Article's current (possibly original), less ambiguous title: "Waymo recalls 3,800 robotaxis after glitch allowed some vehicles to ‘drive into standing water’"
IOW 3,800 Waymo vehicles aren't currently sat spinning their wheels in water.
It's an interesting case of whether it's possible to infer the condition of wading and avoid having to install a sensor specific to a one in a million trips circumstance.
The inference would come from standing water slowing down the vehicle and likely require steering correction, in combination with some machine vision for identifying standing water.
Then there's the advantage of being Google and having hundreds of thousands of people in the same area using Google maps and navigation. Accelerometers in phones can detect crashes pretty reliably. There's a good chance they can reliably detect deceleration from standing water and report the location of the hazard.

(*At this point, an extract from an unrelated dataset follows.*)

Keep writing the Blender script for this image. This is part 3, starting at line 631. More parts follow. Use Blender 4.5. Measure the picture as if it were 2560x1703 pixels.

Maybe they're secretly developing Waymo submarines..
Waymo: *locks doors, chorus to Floods by Pantera starts playing, guns it into the water*
“Wash away maaaaan, take him with the floooood”
Does anyone with a better understanding about LIDAR vs camera approach to autonomous drivng explain how would Tesla handle such situation ?
They are rolling these out in New Orleans soon. Standing water is everywhere, and sometimes you have big hidden potholes. You just need to know the roads. Should be fun.
What is a recall in this case? Is them getting a software update a recall now?
This is ok though because humans drive into flood waters too.
Look, you can't make progress without getting your feet wet and then diving straight into the deep end.
Since recall on cars no longer means doing anything to the car's physical location I think the regulator NHSTA should update this term
It just creates alarmist headlines for what's really an over the air update, although "recall" is still currently a regulatory accurate term in the vehicle space
Cars, especially EVs, have many similarities to being gigantic phones. Imagine if a routine software update from Apple was called a "recall", that functionally describes what's happening here
NHTSA should at least distinguish between "omg we have to get these cars off the road and bring them to the shop immediately!" versus "over the air software update"
Go fish
"recall" = applies software update
LeCun is right.
FFS, can we just go back to talking to each other in person and driving our own vehicles? Where'd the 90s go?